Akhirnya, serakahnomic dalam konteks oligarki politik Indonesia adalah tantangan besar yang nyata. Sistem ini telah melanggengkan ketimpangan, melemahkan demokrasi, dan merusak keadilan sosial.
Jalan keluar membutuhkan keberanian untuk melampaui logika keserakahan menuju kerangka ekonomi yang etis, berkeadilan, dan berkelanjutan.

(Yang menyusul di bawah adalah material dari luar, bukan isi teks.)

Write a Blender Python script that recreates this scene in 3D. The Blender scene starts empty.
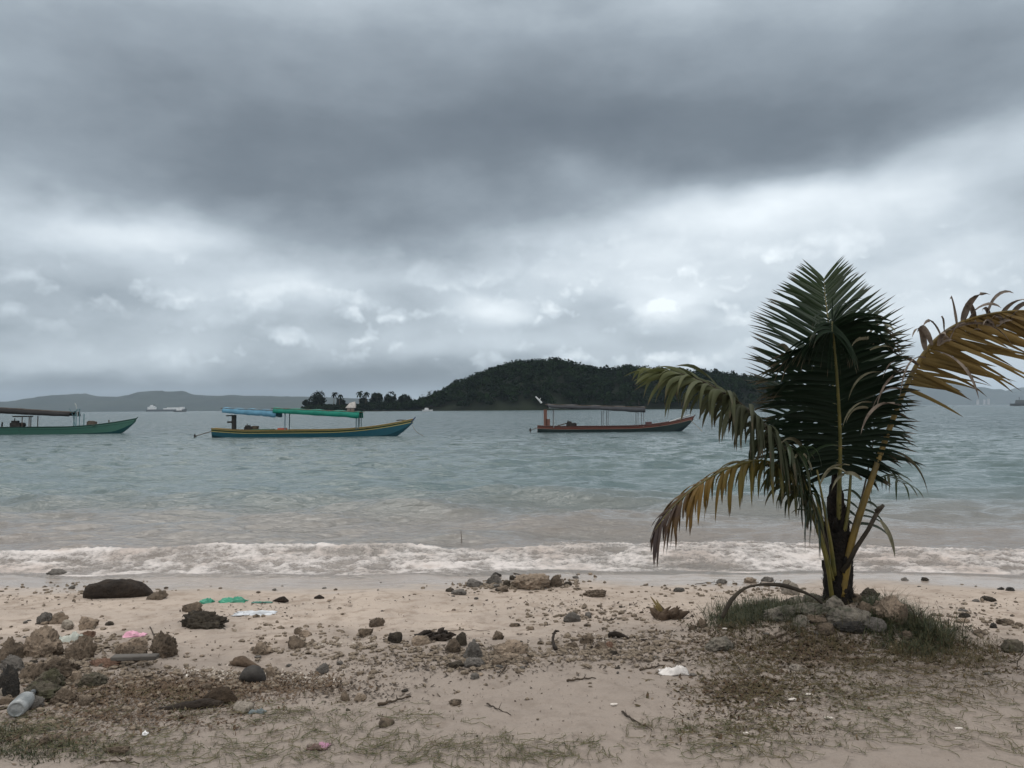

Ekonomi syariah dengan prinsip maqasid al-shariah dapat menjadi alternatif tersebut bukan sekadar sebagai sistem keuangan, tetapi sebagai paradigma baru yang menempatkan manusia, keadilan, dan kesejahteraan bersama di atas kepentingan modal semata.
Serakahnomic bisa saja menjadi sistem, tapi ia bukan takdir. Jalan tengah sudah ada. Tinggal apakah kita berani menempuhnya, atau sekadar terus meratap di bawah bayang-bayang oligarki tambang dan proyek yang kian rakus. (*)
Daftar Referensi
- Winters, Jeffrey (2011). Oligarchy. Cambridge University Press.
- Oxfam (2017). Indonesia: Extreme Inequality is Holding Back Economic Growth. Oxfam Report.
- Chapra, M. Umer (2000). The Future of Economics: An Islamic Perspective. The Islamic Foundation.
- Karim, Adiwarman (2014). Ekonomi Mikro Islami. Rajawali Pers.